= WHAT THE EXERCISE ASKS =
Copy these lines exactly and nothing else: from the line holding "Write the bpy" to the line holding "sc.camera = camo", both lines included.

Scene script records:
=======
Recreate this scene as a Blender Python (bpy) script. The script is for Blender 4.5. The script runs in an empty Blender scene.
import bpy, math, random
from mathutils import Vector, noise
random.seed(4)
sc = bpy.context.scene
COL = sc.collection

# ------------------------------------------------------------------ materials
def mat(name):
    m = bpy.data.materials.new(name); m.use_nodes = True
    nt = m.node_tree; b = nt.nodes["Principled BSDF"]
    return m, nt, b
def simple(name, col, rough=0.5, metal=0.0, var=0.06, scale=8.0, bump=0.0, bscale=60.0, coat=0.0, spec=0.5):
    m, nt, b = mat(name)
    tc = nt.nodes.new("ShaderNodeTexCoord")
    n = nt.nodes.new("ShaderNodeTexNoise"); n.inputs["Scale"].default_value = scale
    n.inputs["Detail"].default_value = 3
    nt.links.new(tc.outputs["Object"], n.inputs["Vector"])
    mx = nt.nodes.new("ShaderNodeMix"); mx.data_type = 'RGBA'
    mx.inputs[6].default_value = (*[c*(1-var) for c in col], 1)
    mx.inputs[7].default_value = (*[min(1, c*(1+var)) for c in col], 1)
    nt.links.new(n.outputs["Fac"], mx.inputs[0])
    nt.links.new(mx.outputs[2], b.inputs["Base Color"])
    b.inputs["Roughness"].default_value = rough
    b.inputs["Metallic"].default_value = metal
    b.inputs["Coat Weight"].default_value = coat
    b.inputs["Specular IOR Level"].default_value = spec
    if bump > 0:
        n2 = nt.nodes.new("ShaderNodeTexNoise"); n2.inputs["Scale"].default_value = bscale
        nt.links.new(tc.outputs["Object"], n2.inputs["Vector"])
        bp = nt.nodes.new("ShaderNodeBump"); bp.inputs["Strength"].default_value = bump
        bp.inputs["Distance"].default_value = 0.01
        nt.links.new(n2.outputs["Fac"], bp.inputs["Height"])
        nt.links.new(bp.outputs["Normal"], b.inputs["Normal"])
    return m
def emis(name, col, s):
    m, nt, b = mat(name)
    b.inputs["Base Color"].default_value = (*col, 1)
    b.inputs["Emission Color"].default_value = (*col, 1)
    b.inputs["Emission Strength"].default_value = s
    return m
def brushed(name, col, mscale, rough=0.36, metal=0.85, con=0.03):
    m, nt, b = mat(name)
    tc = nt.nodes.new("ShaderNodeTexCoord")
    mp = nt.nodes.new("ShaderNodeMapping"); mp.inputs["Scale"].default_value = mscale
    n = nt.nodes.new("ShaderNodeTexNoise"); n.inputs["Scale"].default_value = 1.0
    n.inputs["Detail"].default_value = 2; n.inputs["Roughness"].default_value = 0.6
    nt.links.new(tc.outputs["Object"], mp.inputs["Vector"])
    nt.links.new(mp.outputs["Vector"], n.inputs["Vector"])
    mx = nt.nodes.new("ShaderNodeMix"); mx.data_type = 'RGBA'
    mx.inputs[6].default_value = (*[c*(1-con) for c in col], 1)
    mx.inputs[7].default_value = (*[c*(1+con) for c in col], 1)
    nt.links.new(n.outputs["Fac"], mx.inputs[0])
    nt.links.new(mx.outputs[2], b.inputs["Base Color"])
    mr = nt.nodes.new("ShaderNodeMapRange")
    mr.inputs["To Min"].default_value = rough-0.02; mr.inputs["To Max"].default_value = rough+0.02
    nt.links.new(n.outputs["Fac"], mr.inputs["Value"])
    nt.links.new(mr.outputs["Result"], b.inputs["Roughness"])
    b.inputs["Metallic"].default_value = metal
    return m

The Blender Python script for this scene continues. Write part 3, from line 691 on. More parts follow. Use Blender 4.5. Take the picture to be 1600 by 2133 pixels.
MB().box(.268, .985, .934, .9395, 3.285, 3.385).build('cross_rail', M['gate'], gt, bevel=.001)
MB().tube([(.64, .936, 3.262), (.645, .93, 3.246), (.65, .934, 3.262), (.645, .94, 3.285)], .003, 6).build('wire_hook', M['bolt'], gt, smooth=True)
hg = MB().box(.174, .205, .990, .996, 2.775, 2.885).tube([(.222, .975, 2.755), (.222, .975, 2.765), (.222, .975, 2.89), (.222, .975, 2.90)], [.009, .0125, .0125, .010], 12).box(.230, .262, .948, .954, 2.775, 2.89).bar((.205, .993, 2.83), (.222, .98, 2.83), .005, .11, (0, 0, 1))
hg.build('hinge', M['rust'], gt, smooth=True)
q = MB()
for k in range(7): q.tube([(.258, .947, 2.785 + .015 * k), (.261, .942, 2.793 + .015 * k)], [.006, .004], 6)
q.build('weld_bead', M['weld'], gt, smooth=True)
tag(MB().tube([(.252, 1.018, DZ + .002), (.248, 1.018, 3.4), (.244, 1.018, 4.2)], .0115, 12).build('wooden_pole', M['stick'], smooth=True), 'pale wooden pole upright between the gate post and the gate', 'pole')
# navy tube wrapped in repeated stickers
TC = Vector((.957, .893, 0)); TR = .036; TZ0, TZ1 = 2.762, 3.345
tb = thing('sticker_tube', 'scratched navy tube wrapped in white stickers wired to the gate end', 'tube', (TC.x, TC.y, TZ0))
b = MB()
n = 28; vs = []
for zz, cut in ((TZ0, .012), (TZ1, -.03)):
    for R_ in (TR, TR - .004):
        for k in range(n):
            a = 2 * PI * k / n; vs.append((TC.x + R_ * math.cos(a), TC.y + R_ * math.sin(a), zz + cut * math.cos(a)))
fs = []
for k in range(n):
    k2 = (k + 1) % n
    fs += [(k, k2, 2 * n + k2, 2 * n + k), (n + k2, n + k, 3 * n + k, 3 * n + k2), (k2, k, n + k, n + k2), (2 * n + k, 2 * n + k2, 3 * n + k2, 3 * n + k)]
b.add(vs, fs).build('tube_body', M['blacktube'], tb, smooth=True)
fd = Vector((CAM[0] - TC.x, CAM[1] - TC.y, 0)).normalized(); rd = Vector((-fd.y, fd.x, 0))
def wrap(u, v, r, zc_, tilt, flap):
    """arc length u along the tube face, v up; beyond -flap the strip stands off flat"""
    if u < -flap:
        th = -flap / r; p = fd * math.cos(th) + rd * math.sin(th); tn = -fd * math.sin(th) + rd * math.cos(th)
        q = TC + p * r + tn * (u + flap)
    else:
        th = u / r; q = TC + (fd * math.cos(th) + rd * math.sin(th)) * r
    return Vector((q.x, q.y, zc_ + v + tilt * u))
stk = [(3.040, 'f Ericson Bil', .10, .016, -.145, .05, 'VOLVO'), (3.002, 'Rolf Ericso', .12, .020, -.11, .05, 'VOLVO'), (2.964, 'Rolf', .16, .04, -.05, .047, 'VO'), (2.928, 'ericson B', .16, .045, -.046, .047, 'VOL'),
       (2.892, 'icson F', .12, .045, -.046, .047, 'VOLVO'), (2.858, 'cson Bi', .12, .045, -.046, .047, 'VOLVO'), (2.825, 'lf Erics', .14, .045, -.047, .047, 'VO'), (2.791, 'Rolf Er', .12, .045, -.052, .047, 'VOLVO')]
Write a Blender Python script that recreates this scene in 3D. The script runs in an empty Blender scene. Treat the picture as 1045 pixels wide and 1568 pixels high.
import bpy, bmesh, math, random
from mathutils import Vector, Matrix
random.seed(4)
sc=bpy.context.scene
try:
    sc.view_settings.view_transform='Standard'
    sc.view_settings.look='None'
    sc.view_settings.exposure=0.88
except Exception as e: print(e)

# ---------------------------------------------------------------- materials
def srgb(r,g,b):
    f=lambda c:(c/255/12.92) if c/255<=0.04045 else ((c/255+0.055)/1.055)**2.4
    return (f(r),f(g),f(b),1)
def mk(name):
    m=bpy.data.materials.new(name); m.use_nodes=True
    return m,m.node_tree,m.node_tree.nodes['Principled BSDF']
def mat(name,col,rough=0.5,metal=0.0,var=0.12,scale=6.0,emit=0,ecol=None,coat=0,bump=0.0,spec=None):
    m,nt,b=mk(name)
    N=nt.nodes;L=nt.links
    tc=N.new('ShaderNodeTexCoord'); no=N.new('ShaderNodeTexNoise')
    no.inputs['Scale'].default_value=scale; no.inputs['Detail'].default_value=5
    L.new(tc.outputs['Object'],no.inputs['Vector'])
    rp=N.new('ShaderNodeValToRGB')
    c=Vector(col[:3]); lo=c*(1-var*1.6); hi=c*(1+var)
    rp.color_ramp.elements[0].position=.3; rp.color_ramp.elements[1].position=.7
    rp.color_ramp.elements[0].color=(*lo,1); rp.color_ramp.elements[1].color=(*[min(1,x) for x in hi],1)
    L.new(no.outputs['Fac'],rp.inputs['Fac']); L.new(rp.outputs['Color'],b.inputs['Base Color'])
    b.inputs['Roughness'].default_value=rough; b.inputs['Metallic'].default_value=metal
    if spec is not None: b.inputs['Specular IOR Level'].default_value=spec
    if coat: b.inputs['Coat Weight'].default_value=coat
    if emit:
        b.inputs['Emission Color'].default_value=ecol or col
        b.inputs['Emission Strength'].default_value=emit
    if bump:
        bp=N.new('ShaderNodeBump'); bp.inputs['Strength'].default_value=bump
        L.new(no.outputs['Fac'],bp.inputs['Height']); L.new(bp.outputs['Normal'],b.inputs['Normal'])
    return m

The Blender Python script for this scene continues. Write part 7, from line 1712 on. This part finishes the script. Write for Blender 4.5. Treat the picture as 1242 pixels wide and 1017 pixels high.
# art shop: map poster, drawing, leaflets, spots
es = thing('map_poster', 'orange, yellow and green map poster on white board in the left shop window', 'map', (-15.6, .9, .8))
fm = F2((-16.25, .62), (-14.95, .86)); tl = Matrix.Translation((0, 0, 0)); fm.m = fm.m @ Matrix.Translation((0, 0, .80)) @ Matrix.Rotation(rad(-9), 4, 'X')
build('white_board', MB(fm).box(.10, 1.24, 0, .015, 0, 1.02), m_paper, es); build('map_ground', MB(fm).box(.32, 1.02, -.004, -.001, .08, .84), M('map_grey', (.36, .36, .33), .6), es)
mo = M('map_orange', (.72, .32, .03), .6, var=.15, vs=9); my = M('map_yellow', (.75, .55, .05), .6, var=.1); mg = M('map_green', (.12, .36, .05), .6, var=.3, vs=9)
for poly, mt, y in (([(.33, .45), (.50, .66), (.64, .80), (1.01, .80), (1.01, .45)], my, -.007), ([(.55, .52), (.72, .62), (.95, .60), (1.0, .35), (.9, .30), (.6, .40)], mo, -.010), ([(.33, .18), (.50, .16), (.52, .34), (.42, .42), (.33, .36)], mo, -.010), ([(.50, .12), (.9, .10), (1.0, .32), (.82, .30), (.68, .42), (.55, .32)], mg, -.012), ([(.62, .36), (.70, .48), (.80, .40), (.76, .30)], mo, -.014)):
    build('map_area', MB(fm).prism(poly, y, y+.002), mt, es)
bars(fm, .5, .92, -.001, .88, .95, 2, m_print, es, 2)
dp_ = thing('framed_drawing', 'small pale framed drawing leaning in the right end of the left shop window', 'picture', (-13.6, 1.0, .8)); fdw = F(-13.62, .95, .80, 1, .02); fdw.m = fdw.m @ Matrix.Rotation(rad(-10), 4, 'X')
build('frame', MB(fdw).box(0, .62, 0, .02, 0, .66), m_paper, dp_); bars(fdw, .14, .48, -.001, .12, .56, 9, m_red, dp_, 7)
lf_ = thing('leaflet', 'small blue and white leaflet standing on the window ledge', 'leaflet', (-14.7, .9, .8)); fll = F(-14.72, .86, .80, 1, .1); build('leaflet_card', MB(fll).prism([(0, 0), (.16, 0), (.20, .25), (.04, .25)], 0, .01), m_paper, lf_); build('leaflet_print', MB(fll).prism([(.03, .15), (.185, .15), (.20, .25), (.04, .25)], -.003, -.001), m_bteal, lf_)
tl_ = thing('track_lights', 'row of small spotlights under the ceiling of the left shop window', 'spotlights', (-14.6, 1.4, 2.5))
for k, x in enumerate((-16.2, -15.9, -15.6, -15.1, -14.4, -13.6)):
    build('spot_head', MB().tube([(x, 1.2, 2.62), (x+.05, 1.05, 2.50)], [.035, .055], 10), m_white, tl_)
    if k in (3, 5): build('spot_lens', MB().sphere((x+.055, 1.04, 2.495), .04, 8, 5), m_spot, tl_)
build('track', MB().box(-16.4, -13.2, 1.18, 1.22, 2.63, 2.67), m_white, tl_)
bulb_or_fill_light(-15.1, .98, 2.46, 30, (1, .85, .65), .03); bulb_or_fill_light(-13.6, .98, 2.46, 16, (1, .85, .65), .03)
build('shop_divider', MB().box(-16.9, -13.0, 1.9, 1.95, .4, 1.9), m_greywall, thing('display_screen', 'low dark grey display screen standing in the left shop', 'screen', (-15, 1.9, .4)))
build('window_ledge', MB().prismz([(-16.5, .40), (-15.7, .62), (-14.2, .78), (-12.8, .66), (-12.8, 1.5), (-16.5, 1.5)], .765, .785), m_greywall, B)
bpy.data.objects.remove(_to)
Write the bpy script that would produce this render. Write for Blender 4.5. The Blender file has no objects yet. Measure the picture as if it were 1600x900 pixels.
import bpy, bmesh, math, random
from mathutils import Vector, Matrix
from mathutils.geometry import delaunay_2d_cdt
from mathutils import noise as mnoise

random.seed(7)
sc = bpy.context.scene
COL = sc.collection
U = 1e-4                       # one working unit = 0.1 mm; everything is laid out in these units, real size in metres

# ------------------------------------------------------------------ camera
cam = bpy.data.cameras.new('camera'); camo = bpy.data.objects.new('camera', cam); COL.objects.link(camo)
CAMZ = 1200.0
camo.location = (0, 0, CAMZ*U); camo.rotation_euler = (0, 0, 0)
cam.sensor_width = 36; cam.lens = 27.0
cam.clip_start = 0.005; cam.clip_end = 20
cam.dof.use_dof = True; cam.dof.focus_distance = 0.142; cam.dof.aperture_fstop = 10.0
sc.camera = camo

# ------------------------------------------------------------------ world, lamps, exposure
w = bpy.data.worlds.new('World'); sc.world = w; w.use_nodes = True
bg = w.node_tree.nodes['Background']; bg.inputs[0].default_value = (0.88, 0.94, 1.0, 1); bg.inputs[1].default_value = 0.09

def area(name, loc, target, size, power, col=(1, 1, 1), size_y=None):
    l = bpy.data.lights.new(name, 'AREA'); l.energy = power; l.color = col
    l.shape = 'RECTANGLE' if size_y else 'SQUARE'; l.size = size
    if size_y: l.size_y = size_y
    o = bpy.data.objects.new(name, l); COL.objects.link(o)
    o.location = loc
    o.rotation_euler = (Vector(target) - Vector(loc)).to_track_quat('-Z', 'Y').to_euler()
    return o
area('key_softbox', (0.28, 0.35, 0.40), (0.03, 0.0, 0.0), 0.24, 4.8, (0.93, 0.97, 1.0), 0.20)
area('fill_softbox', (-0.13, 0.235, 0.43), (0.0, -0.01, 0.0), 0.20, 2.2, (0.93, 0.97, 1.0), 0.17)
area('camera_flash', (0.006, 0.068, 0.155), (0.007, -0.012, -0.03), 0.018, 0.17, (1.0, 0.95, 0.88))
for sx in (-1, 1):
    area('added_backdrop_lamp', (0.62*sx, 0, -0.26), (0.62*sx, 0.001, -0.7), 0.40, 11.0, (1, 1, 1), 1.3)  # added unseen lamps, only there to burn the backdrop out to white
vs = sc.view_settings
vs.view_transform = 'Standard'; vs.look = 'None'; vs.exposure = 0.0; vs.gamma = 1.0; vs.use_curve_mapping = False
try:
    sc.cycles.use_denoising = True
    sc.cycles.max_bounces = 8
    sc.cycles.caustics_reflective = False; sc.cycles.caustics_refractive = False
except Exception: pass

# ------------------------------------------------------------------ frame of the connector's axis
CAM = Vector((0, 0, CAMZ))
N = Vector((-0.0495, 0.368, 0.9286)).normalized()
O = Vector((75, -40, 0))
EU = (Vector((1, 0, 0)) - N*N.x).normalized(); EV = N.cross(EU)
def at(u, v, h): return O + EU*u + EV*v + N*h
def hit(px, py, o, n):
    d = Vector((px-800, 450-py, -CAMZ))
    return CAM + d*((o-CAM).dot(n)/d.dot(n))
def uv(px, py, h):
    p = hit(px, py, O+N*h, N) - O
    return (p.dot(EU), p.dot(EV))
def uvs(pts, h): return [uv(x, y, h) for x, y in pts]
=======
= OUTPUT OF THE TASK =
Write the bpy script that would produce this render. Write for Blender 4.5. The Blender file has no objects yet. Measure the picture as if it were 1600x900 pixels.
import bpy, bmesh, math, random
from mathutils import Vector, Matrix
from mathutils.geometry import delaunay_2d_cdt
from mathutils import noise as mnoise

random.seed(7)
sc = bpy.context.scene
COL = sc.collection
U = 1e-4                       # one working unit = 0.1 mm; everything is laid out in these units, real size in metres

# ------------------------------------------------------------------ camera
cam = bpy.data.cameras.new('camera'); camo = bpy.data.objects.new('camera', cam); COL.objects.link(camo)
CAMZ = 1200.0
camo.location = (0, 0, CAMZ*U); camo.rotation_euler = (0, 0, 0)
cam.sensor_width = 36; cam.lens = 27.0
cam.clip_start = 0.005; cam.clip_end = 20
cam.dof.use_dof = True; cam.dof.focus_distance = 0.142; cam.dof.aperture_fstop = 10.0
sc.camera = camo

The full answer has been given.